A method according to claim 2, wherein the sprays are substantially contiguous with no gaps therebetween.
A method according to any one of claims 1 to 3, wherein the or each spray has a conical shape with the larger liquid droplets (54) at the cone axis and the smaller liquid droplets (56) at the outside of the cone.
A method according to any one of claims 1 to 4, wherein the explosion occurs in an enclosed space and the spray or sprays substantially flood the enclosed space.
A nozzle (29,32) for producing a spray of liquid, the spray having a core of larger liquid droplets (54) and the core being surrounded by smaller liquid droplets (56), wherein the nozzle (29,32) has an axis, the nozzle having at least one first channel (164) for carrying liquid which produces the core of larger liquid droplets (54), and at least one second channel (150) for carrying liquid which produces the smaller liquid droplets (56), characterised in that the or each first channel (164) has a greater depth in the radial direction than the or each second channel (150), and in that each channel (150,164) extends simultaneously angularly around the axis and in an axial direction.
A nozzle according to claim 6, wherein the spray has a conical shape with the larger liquid droplets (54) at the cone axis and the smaller liquid droplets (56) at the outside of the cone.

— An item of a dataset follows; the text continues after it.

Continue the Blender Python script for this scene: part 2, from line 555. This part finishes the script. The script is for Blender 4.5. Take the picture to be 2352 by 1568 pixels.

A nozzle according to claim 6 or claim 7, wherein each channel (150,164) has an inlet and an outlet, each channel (150,164) being shaped so that the angular extension of the channel around the axis for a given unit length in the axial direction is greater at the channel outlet as compared to the channel inlet.
A nozzle according to claim 8, wherein each channel (150,164) is shaped so that the angular extension of the channel around the axis for a given unit length in the axial direction increases progressively from the channel inlet to the channel outlet.
A nozzle according to claim 8 or claim 9, wherein the angular extension around the axis for a given unit length in the axial direction at the corresponding channel outlet is greater for the or each second channel (150) than for the or each first channel (164).